“L’Argentina era un gruppo compatto ed è così che si vince, tutti insieme. Poi, poi avevamo Maradona”.
Pedro Pablo Pasculli, ex giocatore di Argentinos Juniors e Lecce, si racconta in esclusiva a SpazioNapoli. Nell’86 conquistò insieme ai suoi compagni il Mondiale in Messico. Un suo gol contro l’Uruguay portò la Selección a giocarsi un quarto di finale storico: Argentina-Inghilterra. Il match della Mano de Dios e del gol del secolo, quello “del genio del fútbol mundial”.
Signor Pasculli, quando ha capito di poter vincere il trofeo più prestigioso al mondo?
“Non si capisce mai in un preciso momento, noi lottavamo partita dopo partita. Eravamo uniti, la nostra forza era il gruppo. Sapevamo di poter competere ad alti livelli, con giocatori forti e di personalità. Poi c’era un certo Diego…”
Cosa pensò quando prese palla a centrocampo e cominciò a correre?
“Avevamo capito subito che Maradona voleva andare in porta. Lui era così, quando aveva il pallone tra i piedi puntava dritto verso l’area avversaria, in qualunque posizione del campo. E poi, era impossibile fermarlo…”
Una gara storica…
“Fu bellissimo, una soddisfazione immensa. Ci prendemmo una grande rivincita contro gli inglesi, almeno calcisticamente”.
E con El Pibe che rapporto aveva?
“Ottimo, condividevamo la stanza. Era molto contento e fiducioso. Ogni giorno pensava solo alle partite, con lo spirito giusto e con tanta voglia di vincere. Pian piano ci siamo resi conto che potevamo fare strada. Eravamo una famiglia, c’era Carmando, il massaggiatore del Napoli che Diego aveva portato con sé. Stava sempre con noi e cucinava spaghetti italiani per tutti. Ci diede ancora più forza. Anche lui divenne campione con l’Argentina. Fu un’esperienza straordinaria”.
Passiamo al Napoli. Come vede gli azzurri quest’anno? Dopo la Coppa Italia, possono puntare a qualcosa di più importante?
“Mi auguro di sì, abito al sud (Lecce, ndr) e mi fa piacere che una squadra del sud possa fare bene, poi Gianluca Grava è un mio grande amico. Il Napoli però deve maturare ancora un po’ per essere ai livelli di Roma e Juventus. La squadra è forte, ma manca un leader. Un paio di elementi di personalità”.
Higuain può esserlo?
“Non è un trascinatore, è un ottimo calciatore, molto forte, ma non è un leader. Non è in grado di prendere la squadra per mano come possono fare ad esempio Mascherano o Zanetti. L’ha dimostrato anche al Mondiale in Brasile quando, in finale, sbagliò clamorosamente il gol dell’uno a zero”.

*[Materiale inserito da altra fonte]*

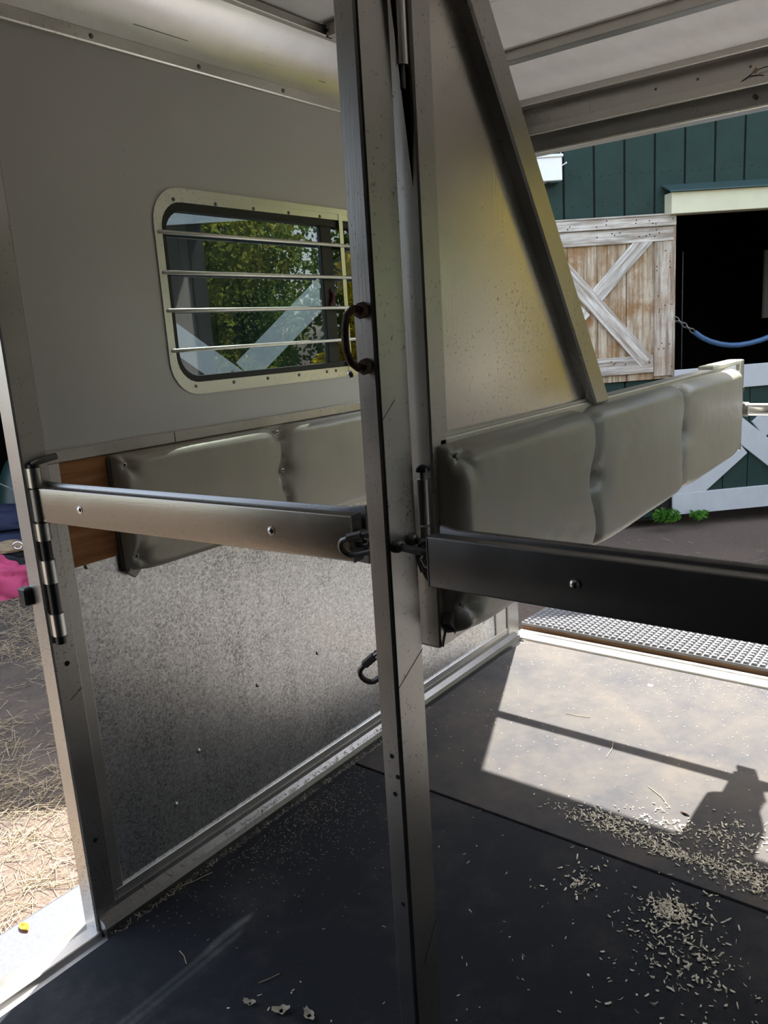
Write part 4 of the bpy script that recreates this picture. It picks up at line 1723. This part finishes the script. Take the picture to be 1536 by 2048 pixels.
# straws lying on the mats
sl = [(-1.02, 1.30, .03, 40, 'short straw on the black front mat left of the post'), (-1.20, 1.00, .05, 65, 'slanting straw on the black front mat, nearest the leaf scraps'),
      (-1.42, .93, .05, 160, 'straw on the black front mat crossing the light streak'), (-1.62, 1.12, .12, 70, 'long bent straw at the gutter under the left wall'),
      (-.93, 2.35, .11, 100, 'long straw standing out alone mid sunlit rear mat'), (-1.12, 2.52, .09, 10, 'straw on the sunlit rear mat nearest the left wall'),
      (-.70, 2.16, .12, 140, 'longest straw beside the shavings on the sunlit rear mat')]
for x, y, L, a, lab in sl:
    an = math.radians(a)
    dx, dy = math.cos(an) * L / 2, math.sin(an) * L / 2
    g = G().tube([(x - dx, y - dy, .0016), (x + dy * .12, y - dx * .12, .0035), (x + dx, y + dy, .0018)], .0011, 6)
    obj('straw_stalk', g, 'straw', None, 62, lab, 'straw', base=(x, y, 0))

# larger curled shavings and leaf scraps
for k, (x, y, L, W, a, lab) in enumerate(((-1.184, .925, .030, .016, 20, 'pale dry leaf scrap at the bottom edge, left one'), (-1.112, .95, .040, .022, 40, 'torn dry leaf scrap at the bottom edge, middle one'),
                                      (-1.052, .975, .038, .020, 160, 'ragged dry leaf scrap at the bottom edge nearest the post'))):
    g = G()
    rows = []
    for i in range(6):
        s = i / 5 - .5
        wv = W * (math.cos(s * 2.6) ** .8) * (1 + .3 * math.sin(i * 2.3 + k))
        rows.append([(s * L, v * wv, .0015 + .010 * abs(v) * 1.2 + .006 * s * s * 4) for v in (-.5, -.2, .2, .5)])
    g.loft(rows)
    bmesh.ops.solidify(g.bm, geom=list(g.bm.faces), thickness=.0006)
    bmesh.ops.transform(g.bm, matrix=Matrix.Translation((x, y, 0)) @ Matrix.Rotation(math.radians(a), 4, 'Z'), verts=list(g.bm.verts))
    obj('leaf_scrap', g, 'dryleaf', None, 62, lab, 'leaf', base=(x, y, 0))
g = G()
rows = []
for i in range(6):
    s = i / 5 - .5
    wv = .022 * max(.1, math.cos(s * 2.8))
    rows.append([(-1.93 + s * .042, .80 + v * wv, -.0645 + .012 * abs(v) + .004 * abs(s)) for v in (-.5, 0, .5)])
g.loft(rows)
bmesh.ops.solidify(g.bm, geom=list(g.bm.faces), thickness=.0006)
obj('fallen_leaf', g, 'amber', None, 62, 'small yellow leaf lying on the fender step', 'leaf', base=(-1.93, .80, -.066))
for (x, y, lab) in ((-.61, 2.115, 'brown bark sliver in the divider shadow'),):
    g = G().tube([(x - .014, y + .004, .003), (x, y, .005), (x + .014, y - .002, .003)], [.001, .004, .0015], 6)
    obj('bark_sliver', g, 'rust', None, 62, lab, 'chip', base=(x, y, 0))
for (x, y, lab) in ((-.98, 2.895, 'small dark drain hole cap near the rear sill'),):
    g = G().tube([(x, y, -.002), (x, y, .0008)], .012, 14)
    obj('drain_cap', g, 'steel', None, 62, lab, 'cap', base=(x, y, 0))
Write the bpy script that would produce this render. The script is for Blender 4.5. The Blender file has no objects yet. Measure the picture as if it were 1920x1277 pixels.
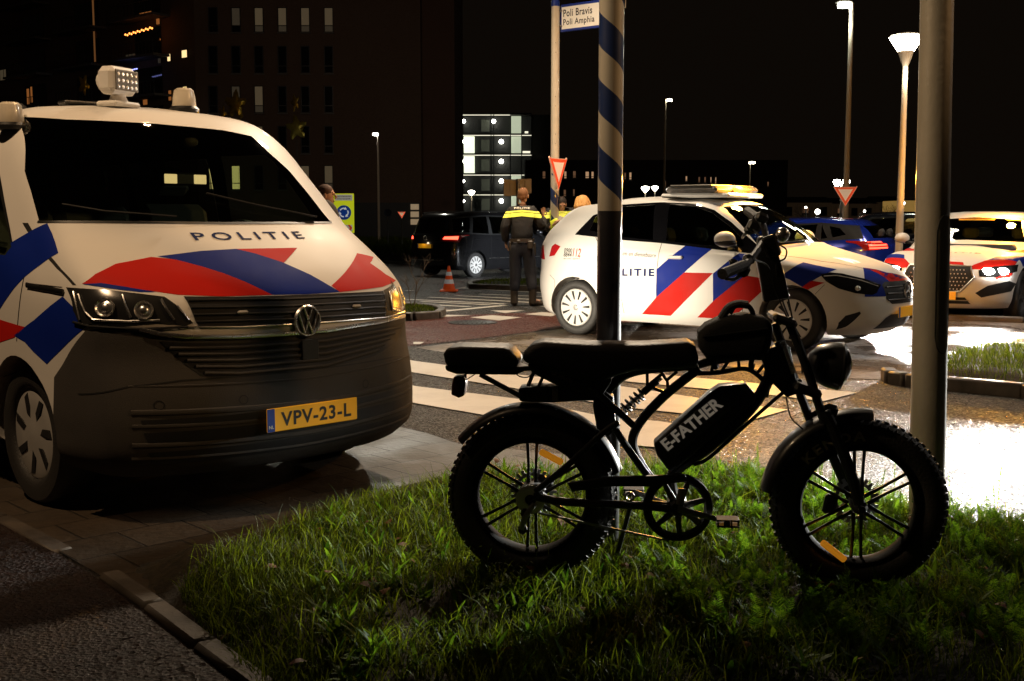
import bpy, bmesh, math, random
import numpy as np
from math import sin, cos, pi, radians, atan, sqrt
from mathutils import Vector, Matrix
from mathutils.geometry import tessellate_polygon
from mathutils.bvhtree import BVHTree

random.seed(7)
rng = np.random.default_rng(7)
S = bpy.context.scene
COL = S.collection

# ---------------------------------------------------------------- camera, world, exposure
FP, CH, HZ = 2160.0, 1.38, 408.0            # focal length in photo pixels, eye height, horizon row
PITCH = atan((638.5 - HZ) / FP)
cam_d = bpy.data.cameras.new('camera')
cam_d.sensor_width = 36.0
cam_d.lens = FP / 1920 * 36
cam_d.clip_start = 0.1
cam_d.clip_end = 2000
cam = bpy.data.objects.new('camera', cam_d)
cam.location = (0, 0, CH)
cam.rotation_euler = (pi / 2 - PITCH, 0, 0)
COL.objects.link(cam)
S.camera = cam

W = bpy.data.worlds.new('World')
S.world = W
W.use_nodes = True
bg = W.node_tree.nodes['Background']
bg.inputs['Color'].default_value = (1.0, 0.68, 0.42, 1)
bg.inputs['Strength'].default_value = 0.0034
S.view_settings.view_transform = 'Standard'
S.view_settings.look = 'None'
S.view_settings.exposure = 0.0
S.view_settings.gamma = 1.0
cy = S.cycles
cy.use_denoising = True
cy.use_adaptive_sampling = True
cy.adaptive_threshold = 0.02
cy.sample_clamp_indirect = 3.0
cy.max_bounces = 6
cy.transparent_max_bounces = 12
cy.caustics_reflective = False
cy.caustics_refractive = False


def light(name, typ, loc, energy, color, size=0.1, aim=None, spot=60, blend=0.5):
    d = bpy.data.lights.new(name, typ)
    d.energy = energy
    d.color = color
    if typ == 'AREA':
        d.size = size
    else:
        d.shadow_soft_size = size
    if typ == 'SPOT':
        d.spot_size = radians(spot)
        d.spot_blend = blend
    o = bpy.data.objects.new(name, d)
    o.location = loc
    if aim is not None:
        o.rotation_euler = (Vector(aim) - Vector(loc)).to_track_quat('-Z', 'Y').to_euler()
    COL.objects.link(o)
    return o


AMBER = (1.0, 0.42, 0.04)
WARM = (1.0, 0.62, 0.30)
COOLW = (0.90, 0.95, 1.0)
# street lighting of the place (lamps outside the frame), with unseen fill spots added between
light('street_light_near', 'SPOT', (-4.6, 2.6, 8.6), 1900, (1.0, 0.66, 0.37), 0.10, aim=(-1.4, 7.4, 0.9), spot=50, blend=1.0)
light('pole_fill_left', 'SPOT', (-9.0, 3.0, 9.0), 4200, (1.0, 0.70, 0.40), 0.3, aim=(1.2, 4.6, 4.3), spot=36, blend=0.8)  # added unseen spot, brightens the upper part of both near poles
light('grass_fill_right', 'SPOT', (6.9, 9.6, 1.2), 11000, (1.0, 1.0, 0.92), 0.08, aim=(1.45, 5.55, 0.1), spot=21, blend=0.9)  # unseen low spot, added so the grass behind the bicycle lights up
light('facade_fill', 'SPOT', (-14.0, 52.0, 13.0), 1000, (1.0, 0.72, 0.5), 0.3, aim=(-16.0, 88.0, 8.0), spot=110, blend=1.0)  # fill spot added to lift the brick facade; no lamp stands here
light('blue_car_fill', 'SPOT', (8.5, 17.5, 7.5), 1300, (1.0, 0.80, 0.60), 0.2, aim=(5.9, 22.5, 0.8), spot=60, blend=0.8)  # made-up spot that brightens the blue hatchback
light('street_light_over', 'SPOT', (-1.6, 10.6, 9.0), 620, (1.0, 0.56, 0.24), 0.12, aim=(-1.6, 8.2, 0), spot=58, blend=1.0)
light('pole_fill_right', 'SPOT', (10.5, 3.2, 7.0), 1700, (1.0, 0.58, 0.26), 0.2, aim=(1.3, 4.65, 3.6), spot=24, blend=0.7)  # invented warm spot giving both poles a lit right side
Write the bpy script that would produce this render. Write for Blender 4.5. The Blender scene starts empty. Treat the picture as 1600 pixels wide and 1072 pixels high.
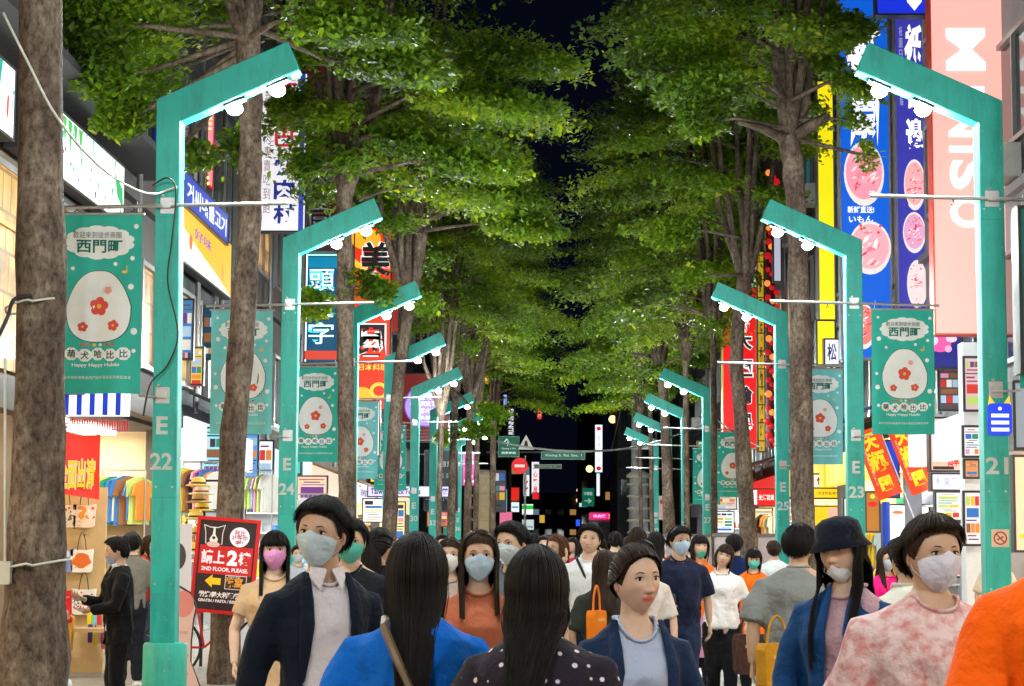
import bpy, bmesh, math, random
import numpy as np
from mathutils import Vector, Matrix, Euler

random.seed(7)
RNG = np.random.default_rng(11)
sc = bpy.context.scene
COL = sc.collection
PI = math.pi

# ------------------------------------------------------------------ camera, world, exposure
FPX = 3100.0
cam_data = bpy.data.cameras.new("camera")
cam_data.sensor_width = 36.0
cam_data.lens = 36.0 * FPX / 1600.0
cam_data.clip_start = 0.05
cam_data.clip_end = 2000.0
cam = bpy.data.objects.new("camera", cam_data)
COL.objects.link(cam)
CAMZ = 1.55
TS = bpy.data.scenes.new('workbench')      # scratch scene for evaluating text and unions; removed at the end
cam_rot = (Matrix.Rotation(math.atan(60 / FPX), 3, 'Z')
           @ Matrix.Rotation(math.radians(90) + math.atan(323 / FPX), 3, 'X')
           @ Matrix.Rotation(math.radians(0.35), 3, 'Z'))
cam.matrix_world = Matrix.Translation((0, 0, CAMZ)) @ cam_rot.to_4x4()
sc.camera = cam

world = bpy.data.worlds.new("World")
sc.world = world
world.use_nodes = True
_wn = world.node_tree
_bg = _wn.nodes['Background']
_sky = _wn.nodes.new('ShaderNodeTexSky')
_sky.sky_type = 'NISHITA'
_sky.sun_disc = False
_sky.sun_elevation = math.radians(-4)
_sky.sun_rotation = math.radians(200)
_mix = _wn.nodes.new('ShaderNodeMix')
_mix.data_type = 'RGBA'
_mix.inputs[0].default_value = 0.9
_wn.links.new(_sky.outputs[0], _mix.inputs[6])
_mix.inputs[7].default_value = (0.05, 0.085, 0.23, 1)
_wn.links.new(_mix.outputs[2], _bg.inputs['Color'])
_bg.inputs['Strength'].default_value = 0.028

sc.view_settings.view_transform = 'Standard'
sc.view_settings.look = 'None'
sc.view_settings.gamma = 1.0
sc.view_settings.use_curve_mapping = False
sc.view_settings.exposure = 0.0
sc.render.engine = 'CYCLES'
cy = sc.cycles
cy.use_denoising = True
cy.max_bounces = 6
cy.diffuse_bounces = 2
cy.glossy_bounces = 2
cy.transmission_bounces = 4
cy.transparent_max_bounces = 8
cy.sample_clamp_indirect = 6.0
cy.use_light_tree = True
cy.caustics_reflective = False
cy.caustics_refractive = False

LAMP_E = 2700.0
SHOP_E = 27.0
SIGN_K = 1.0        # general multiplier of backlit signs

def P(px, py, Y):
    d = cam_rot @ Vector(((px - 800) / FPX, (536 - py) / FPX, -1.0))
    t = Y / d.y
    return Vector((d.x * t, Y, CAMZ + d.z * t))

def PX(px, py, X):
    d = cam_rot @ Vector(((px - 800) / FPX, (536 - py) / FPX, -1.0))
    t = X / d.x
    return Vector((X, d.y * t, CAMZ + d.z * t))

def s2l(c):
    return c / 12.92 if c <= 0.04045 else ((c + 0.055) / 1.055) ** 2.4

def rgb(r, g, b):
    return (s2l(r / 255), s2l(g / 255), s2l(b / 255))

# ------------------------------------------------------------------ materials
MATS = {}

def mat(name, col, rough=0.55, metal=0.0, var=0.12, scale=6.0, bump=0.0, bscale=30.0,
        emit=None, es=0.0, spec=0.4, stretch=None, sheen=0.0):
    if name in MATS:
        return MATS[name]
    m = bpy.data.materials.new(name)
    m.use_nodes = True
    nt = m.node_tree
    b = nt.nodes['Principled BSDF']
    b.inputs['Roughness'].default_value = rough
    b.inputs['Metallic'].default_value = metal
    b.inputs['Specular IOR Level'].default_value = spec
    if sheen:
        b.inputs['Sheen Weight'].default_value = sheen
    tc = nt.nodes.new('ShaderNodeTexCoord')
    mp = nt.nodes.new('ShaderNodeMapping')
    nt.links.new(tc.outputs['Object'], mp.inputs[0])
    if stretch:
        mp.inputs['Scale'].default_value = stretch
    if var > 0:
        nz = nt.nodes.new('ShaderNodeTexNoise')
        nz.inputs['Scale'].default_value = scale
        nz.inputs['Detail'].default_value = 6
        nz.inputs['Roughness'].default_value = 0.6
        nt.links.new(mp.outputs[0], nz.inputs[0])
        rp = nt.nodes.new('ShaderNodeValToRGB')
        rp.color_ramp.elements[0].position = 0.3
        rp.color_ramp.elements[1].position = 0.7
        lo = [max(0, c * (1 - var)) for c in col]
        hi = [min(1, c * (1 + var)) for c in col]
        rp.color_ramp.elements[0].color = (*lo, 1)
        rp.color_ramp.elements[1].color = (*hi, 1)
        nt.links.new(nz.outputs[0], rp.inputs[0])
        nt.links.new(rp.outputs[0], b.inputs['Base Color'])
    else:
        b.inputs['Base Color'].default_value = (*col, 1)
    if bump > 0:
        n2 = nt.nodes.new('ShaderNodeTexNoise')
        n2.inputs['Scale'].default_value = bscale
        n2.inputs['Detail'].default_value = 5
        nt.links.new(mp.outputs[0], n2.inputs[0])
        bp = nt.nodes.new('ShaderNodeBump')
        bp.inputs['Strength'].default_value = bump
        bp.inputs['Distance'].default_value = 0.02
        nt.links.new(n2.outputs[0], bp.inputs['Height'])
        nt.links.new(bp.outputs[0], b.inputs['Normal'])
    if es > 0:
        b.inputs['Emission Color'].default_value = (*(emit or col), 1)
        b.inputs['Emission Strength'].default_value = es
    MATS[name] = m
    return m

def lit(name, col, es=1.0, samp=False):
    """backlit acrylic / lamp surface"""
    if name in MATS:
        return MATS[name]
    m = mat(name, [c * 0.35 for c in col], rough=0.35, var=0, emit=col, es=es * SIGN_K)
    if not samp:
        m.cycles.emission_sampling = 'NONE'
    return m

_autoc = {}
def C(col, es=0.0, rough=0.5):
    """material from an sRGB colour, cached; es > 0 makes it backlit"""
    key = (tuple(col), round(es, 2), rough)
    if key in _autoc:
        return _autoc[key]
    c = rgb(*col)
    nm = ('backlit_%d_%d_%d_%s' if es else 'paint_%d_%d_%d_%s') % (*col, str(es or rough).replace('.', '_'))
    m = lit(nm, c, es) if es else mat(nm, c, rough=rough, var=0.08, scale=4)
    _autoc[key] = m
    return m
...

Chi le piace di questa squadra?
“È ben organizzata e compatta, non c’è qualcuno in particolare, ma qualcosa: i tifosi. Il tifo dei napoletani è straordinario e i giocatori devono capire che devono vincere anche per loro”.
Napoli e i sudamericani, un legame indissolubile. Maradona, Careca, Lavezzi, Cavani. C’è un argentino o un sudamericano che consiglierebbe a Bigon?
“In questo momento no. Speravo potesse prendere Mascherano, peccato…”
Lei ha allenato la Berretti del Lecce sino alla fine della scorsa stagione. Ci presenta Mattia Persano ed Andrea Cicerello, i due nuovi acquisti del Napoli Primavera?
“Due bei colpi, hanno entrambi grandi margini di miglioramento. Possono crescere e a Napoli ci sono le condizioni per farlo. Persano è un centravanti vecchio stampo. L’anno scorso ha fatto tantissime reti e credo possa ripetersi. Cicerello è un esterno destro offensivo. Rapido e veloce, punta spesso l’avversario creando superiorità numerica in avanti. Anche lui ha un buon rapporto con il gol. Giocavano con il 4-2-3-1, lo stesso modulo utilizzato da Rafa Benitez. Ottime scelte”.
Hanno le qualità e la personalità giusta per far bene in una squadra come il Napoli?
“Penso di sì, se hanno la possibilità di lavorare bene e con fiducia, possono dire la loro. L’anno scorso abbiamo fatto bene e siamo arrivati in finalissima, purtroppo perdendola. Ovvio che con la Primavera è un altro discorso, ci sono squadre più forti che provengono dalla Serie A. Ma sono convinto che si esprimeranno subito al meglio”.